Treasury called on regulators to broaden the assessment areas where banks are graded on their prominence to reflect massive changes in the industry. The department argues that the CRA, written when most banks were primarily local institutions, doesn’t fit an era dominated by national retail banking giants and other regional powerhouses.
Treasury said regulators should focus less on the number of branches a bank has in low-income areas and more on the ways they serve vulnerable consumers beyond brick-and-mortar operations. Such changes could give banks more credit for lending to and investing in struggling consumers and businesses through online platforms and other technology.
“CRA’s concept of community should account for the current range of alternative channels that exist for accepting deposits and providing services arising from the ongoing evolution of digital banking,” Treasury wrote.

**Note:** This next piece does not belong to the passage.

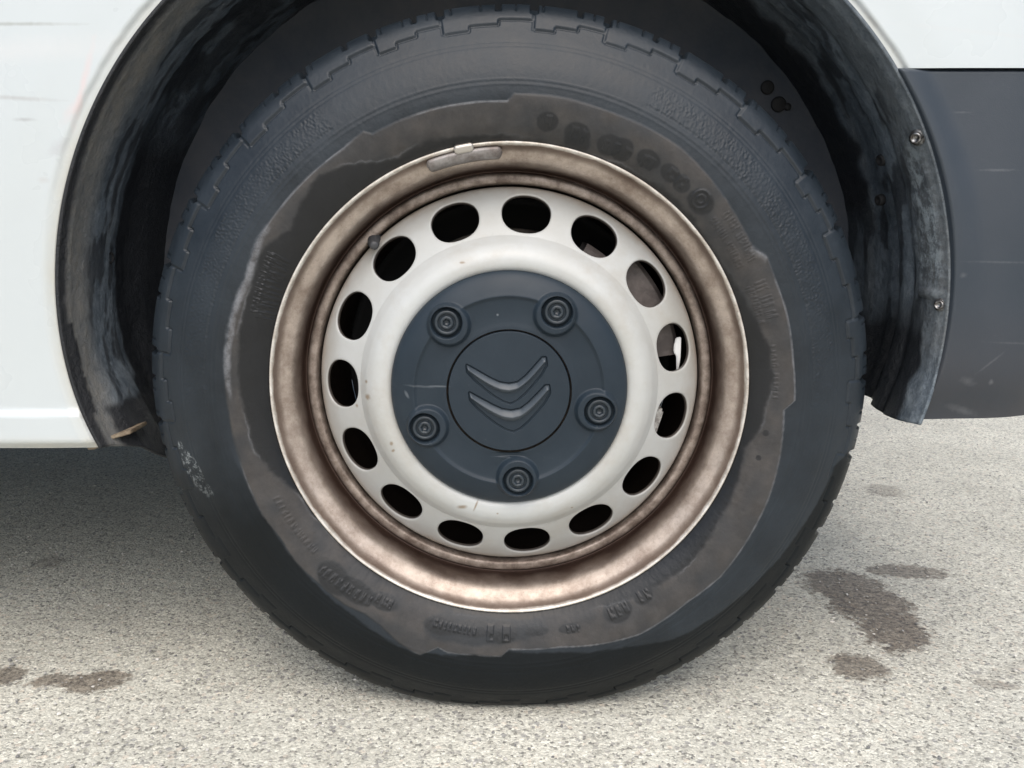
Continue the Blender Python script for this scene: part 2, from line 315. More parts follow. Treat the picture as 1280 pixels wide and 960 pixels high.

“Treasury believes that such an approach could be applied effectively to traditional banking organizations using alternative delivery channels, wholesale and limited purpose banks, and emerging ‘branchless’ banks.”
Treasury also asked regulators to consider a bank’s efforts to extend “more complex, innovative, or infrequent types of products and services,” such as letters of credit and loans to infrastructure projects, in their CRA assessments of banks. It also asked agencies to shift away from subjective analyses of a bank’s CRA-related activity and impose more consistent statistical standards.
Bank trade groups that advised Treasury on the recommendations praised the report as providing much-needed updates.
Rob Nichols, president and CEO of the American Bankers Association — the top lobbying group for the U.S. banking industry — said he’s “pleased that this report recognizes changes in mobile technology and the many innovations banks have developed to serve their customers.”
Richard Hunt, president and CEO of the Consumer Bankers Association, said “bringing the law into the 21st century would allow banks greater flexibility to use mobile, online and other digital technologies to better interact with and serve consumers in their local communities.”